(Entries with scene source code)
▼▼▼

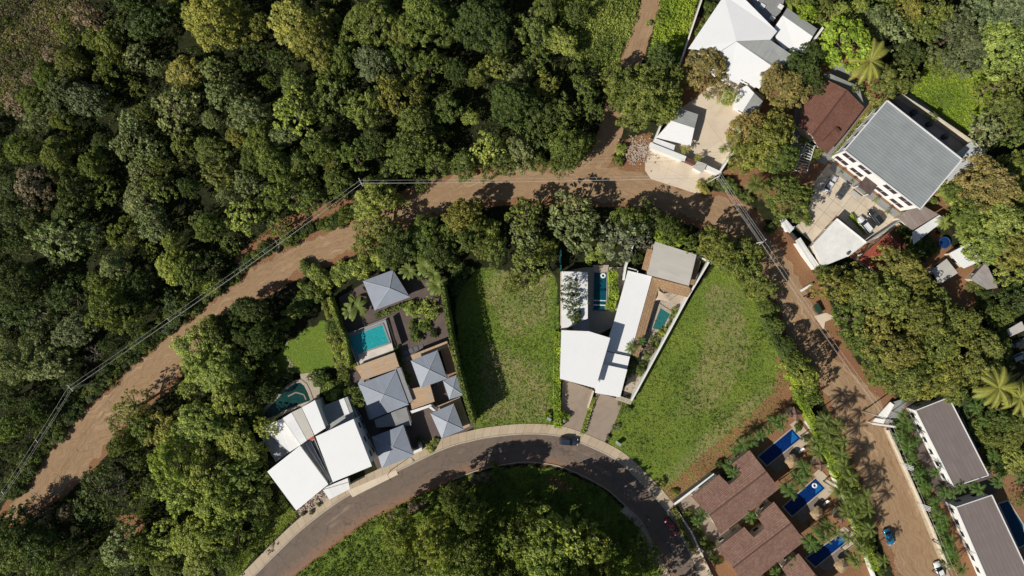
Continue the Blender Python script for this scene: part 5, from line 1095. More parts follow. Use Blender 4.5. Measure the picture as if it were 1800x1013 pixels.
# labels: colour, size and landmark, then order from the left where several agree
LM = [((120,40),'in the top left corner'),((250,60),'at the top left of the forest'),((400,60),'at the top, left of the golden tree'),((560,60),'on the top edge near the golden tree'),((720,60),'in the top middle of the forest'),((880,60),'at the top, left of the scrub'),((1000,60),'beside the bright scrub clearing'),
((60,240),'at the left edge, upper forest'),((180,260),'in the upper left forest interior'),((300,230),'below the small golden round tree'),((420,220),'in the central upper forest'),((560,220),'in the forest above the pole'),((700,200),'in the forest above the road bend'),((850,200),'in the forest above straight wires'),((980,220),'beside the dirt track entrance'),
((60,400),'at the left edge, middle forest'),((200,380),'in the middle left forest'),((300,400),'left of the road culvert'),((400,400),'just above the road culvert'),((520,350),'above the roadside culvert wires'),((60,540),'at the left edge above the road'),((190,540),'in the lower forest above the wires'),((320,480),'at the forest edge by the wires'),((60,660),'in the lowest forest by the left edge'),((60,760),'by the wires at the lower left'),
((230,740),'south of the road on its lower left'),((340,640),'south of the road near shaded garden'),((430,590),'beside the shaded garden lawn'),((340,760),'in the grove left of the angular house'),((400,860),'in the grove below the angular house'),((180,880),'near the bare tree, lower left'),((60,950),'in the bottom left corner'),((240,970),'at the bottom of the left grove'),((360,960),'at the bottom left of the asphalt'),
((680,410),'between road and garden pavilion'),((800,400),'between road and middle meadow top'),((930,430),'above the middle meadow'),((1010,390),'above the narrow annex pool'),((1110,400),'above the stone-grey roof'),((1220,410),'right of the stone-grey roof by the road'),((1310,480),'on the hedge line beside the right meadow'),
((760,960),'inside the road curve on its left'),((960,960),'in the middle of the road curve'),((1133,975),'beside the inner pavement of the curve'),((1130,150),'left of the top white house'),((1240,130),'over the top white roof, left edge'),((1386,150),'over the top white house porch'),((1340,250),'between sandy courtyard and tiled house'),((1388,345),'between courtyard and car park'),((1420,120),'above the brown tiled house'),
((1480,80),'right of the top white house wing'),((1460,10),'on the top edge beyond the white house'),((1560,60),'above the coconut palm'),((1560,140),'right of the coconut palm'),((1640,50),'on the top edge at upper right'),((1740,50),'in the top right corner'),((1760,140),'at the right edge beside the small meadow'),((1770,220),'right of the big grey house'),((1750,320),'right of the corrugated lean-to'),((1750,410),'right of the lime yard wall'),((1790,500),'at the right edge by the patched roofs'),
((1480,510),'at the street side of the olive canopy'),((1580,480),'at the top of the big olive canopy'),((1540,610),'left side of the big olive canopy'),((1620,600),'in the big olive canopy centre'),((1700,600),'right side of the big olive canopy'),((1630,680),'at the foot of the big olive canopy'),((1780,780),'right edge near the upper brown villa'),((655,352),'beside the power pole at the road bend')]
ORDW = ['first','second','third','fourth','fifth','sixth','seventh','eighth','ninth','tenth','eleventh','twelfth','thirteenth','fourteenth','fifteenth','sixteenth','seventeenth','eighteenth','nineteenth','twentieth']
KW = dict(broad='tree', big='spreading tree', dense='dense round tree', feather='tufted tree', open='thin-leaved tree', shrub='shrub')
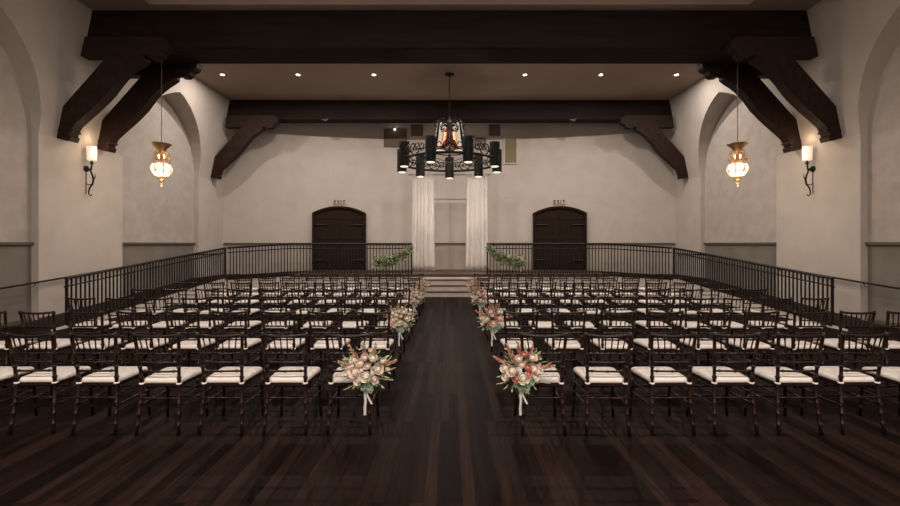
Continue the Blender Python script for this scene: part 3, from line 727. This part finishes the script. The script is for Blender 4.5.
# ------------------------------------------------------------------ chairs
def bam(bm, pts, r, nodes, n=8):
    """tapered tube with bamboo rings; nodes are fractions along the path"""
    P = [Vector(p) for p in pts]; seg = [(P[i + 1] - P[i]).length for i in range(len(P) - 1)]; tot = sum(seg)
    def at(u):
        q = u * tot
        for i, l in enumerate(seg):
            if q <= l or i == len(seg) - 1: return P[i].lerp(P[i + 1], min(1, q / l))
            q -= l
    acc = [0]
    for l in seg: acc.append(acc[-1] + l / tot)
    st = [(u, 1.0) for u in acc]
    for u in nodes:
        e = .012 / tot
        st += [(max(0, u - 2 * e * .6), 1.0), (u - e * .4, 1.42), (u + e * .4, 1.42), (min(1, u + 2 * e * .6), 1.0)]
    st.sort()
    tube(bm, [at(u) for u, _ in st], [r * k for _, k in st], n)
def make_chair():
    t = thing('chiavari_chair', 'x', 'chair', (0, 0, 0))
    for s in (-1, 1):
        bm = bmesh.new()
        bam(bm, [(s * .192, -.235, 0), (s * .178, -.205, .25), (s * .170, -.19, .44), (s * .178, -.205, .62), (s * .202, -.247, .930)], .0145, [.1, .2, .3, .55, .66, .78, .97])
        obj('back_post', bm, CHAIRW, t, smooth=True)
        bm = bmesh.new()
        bam(bm, [(s * .200, .205, 0), (s * .192, .195, .2), (s * .185, .185, .44)], .0135, [.2, .4, .7])
        obj('front_leg', bm, CHAIRW, t, smooth=True)
    bm = bmesh.new()
    pts = [(x, -.242 - .022 * (1 - (x / .21) ** 2), .914 - .016 * (1 - (x / .21) ** 2)) for x in [(-.212 + .424 * i / 10) for i in range(11)]]
    tube(bm, pts, [.011, .014] + [.0135] * 7 + [.014, .011], 8); obj('top_rail', bm, CHAIRW, t, smooth=True)
    def brail(z, hw, y, r=.0095, dip=.018):
        b2 = bmesh.new()
        bam(b2, [(-hw, y, z), (-hw * .5, y - dip * .75, z), (0, y - dip, z), (hw * .5, y - dip * .75, z), (hw, y, z)], r, [.12, .5, .88], 7)
        obj('back_rail', b2, CHAIRW, t, smooth=True)
    brail(.738, .187, -.222); brail(.655, .182, -.211); brail(.572, .177, -.201, .010)
    for i in range(6):
        u = (i - 2.5) / 2.5; bm = bmesh.new()
        x0, x1 = u * .128, u * .152
        bam(bm, [(x0, -.222 - .018 * (1 - u * u * .5), .738), (x1, -.243 - .022 * (1 - (x1 / .21) ** 2), .902)], .0062, [.25, .8], 6)
        obj('spindle', bm, CHAIRW, t, smooth=True)
    def st(p, q, nm='stretcher'):
        b2 = bmesh.new(); bam(b2, [p, q], .0082, [.15, .5, .85], 7); obj(nm, b2, CHAIRW, t, smooth=True)
    st((-.18, -.212, .33), (.18, -.212, .33))
    st((-.195, .196, .30), (.195, .196, .30)); st((-.197, .199, .20), (.197, .199, .20))
    for s in (-1, 1):
        st((s * .183, -.208, .36), (s * .19, .19, .36)); st((s * .187, -.222, .26), (s * .195, .198, .26))
    bm = bmesh.new()
    out = [(-.178, -.20), (.178, -.20), (.205, .20), (-.205, .20)]
    v0 = [bm.verts.new((x, y, .425)) for x, y in out]; v1 = [bm.verts.new((x, y, .452)) for x, y in out]
    bm.faces.new(v0); bm.faces.new(v1)
    for i in range(4): bm.faces.new((v0[i], v0[(i + 1) % 4], v1[(i + 1) % 4], v1[i]))
    bmesh.ops.bevel(bm, geom=list(bm.edges), offset=.009, segments=2, affect='EDGES')
    obj('seat', bm, CHAIRW, t)
    # cushion: rounded trapezoid, slightly domed
    bm = bmesh.new(); rings = []
    def outline(k, z):
        pts = []
        base = [(-.180, -.185), (.180, -.185), (.205, .205), (-.205, .205)]
        for ci, (x, y) in enumerate(base):
            r = .045; sx = 1 if x > 0 else -1; sy = 1 if y > 0 else -1
            a0 = {(-1, -1): PI, (1, -1): 1.5 * PI, (1, 1): 0, (-1, 1): .5 * PI}[(sx, sy)]
            for j in range(5):
                a = a0 + j * PI / 8
                pts.append(((x - sx * r + r * math.cos(a)) * k, (y - sy * r + r * math.sin(a)) * k, z))
        return pts
    for k, z in ((.93, .452), (.99, .458), (1.0, .470), (1.0, .478), (.985, .489), (.94, .497), (.8, .505), (.45, .510)):
        rings.append([bm.verts.new(p) for p in outline(k, z)])
    for a, b in zip(rings, rings[1:]):
        for j in range(len(a)): bm.faces.new((a[j], a[(j + 1) % len(a)], b[(j + 1) % len(a)], b[j]))
    bm.faces.new(rings[0][::-1]); bm.faces.new(rings[-1])
    obj('cushion', bm, CUSH, t, smooth=True)
    for s in (-1, 1):
        bm = bmesh.new(); n = 12
        tube(bm, [(s * .170 + .019 * math.cos(2 * PI * j / n), -.19 + .019 * math.sin(2 * PI * j / n), .457) for j in range(n + 1)], .0085, 6, cap=False, flat=(.7, 1.1))
        obj('cushion_tie', bm, CUSH, t, smooth=True)
    return t
proto = make_chair()
used = False
near = ['first row from camera', 'second row from camera', 'third row from camera', 'fourth row from camera', 'fifth row from camera', 'sixth row from camera', 'last row before the steps']
rr = random.Random(11)
for row in range(7):
    for s, sd in ((-1, 'left'), (1, 'right')):
        for i in range(9):
            if row == 0 and i > 6: continue
            x = (-.916 - .576 * i) if s < 0 else (.870 + .576 * i)
            y = 3.92 + 1.28 * row + .21
            who = 'aisle seat' if i == 0 else ('outermost seat' if i == 8 else '%s seat from aisle' % ordn[i])
            lab = 'white-cushioned dark wood chair, %s block, %s, %s' % (sd, near[row], who)
            x += rr.uniform(-.012, .012); y += rr.uniform(-.015, .015); rz = rr.uniform(-.025, .025)
            if not used:
                proto.location = (x, y, 0); proto.rotation_euler = (0, 0, rz); proto['label'] = lab; proto['group'] = 'chiavari chairs in two blocks'; used = True
            else: dup(proto, (x, y, 0), rz, lab, 'chiavari chairs in two blocks')
for row, nm in ((0, 'first row from camera'), (2, 'third row from camera'), (4, 'fifth row from camera'), (6, 'last row before the steps')):
    for s, sd in ((-1, 'left'), (1, 'right')):
        x = -.735 if s < 0 else .64
        tone = 'cream and blush rose' if s < 0 else 'cream and coral rose'
        bouquet(x, 3.92 + 1.28 * row - .075, .60, s, '%s bouquet on %s aisle chair, %s' % (tone, sd, nm), 20 + row * 3 + s)

# ------------------------------------------------------------------ world and view
w = bpy.data.worlds.new('world'); S.world = w; w.use_nodes = True
w.node_tree.nodes['Background'].inputs['Color'].default_value = (.3, .25, .22, 1)
w.node_tree.nodes['Background'].inputs['Strength'].default_value = .1
S.view_settings.view_transform = 'Standard'; S.view_settings.look = 'None'
S.view_settings.exposure = 0.1; S.view_settings.gamma = 1
S.view_settings.use_curve_mapping = False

▲▲▲

Select every line in the records above that contains the word "script".

- **Result of this task**:
Continue the Blender Python script for this scene: part 5, from line 1095. More parts follow. Use Blender 4.5. Measure the picture as if it were 1800x1013 pixels.
Continue the Blender Python script for this scene: part 3, from line 727. This part finishes the script. The script is for Blender 4.5.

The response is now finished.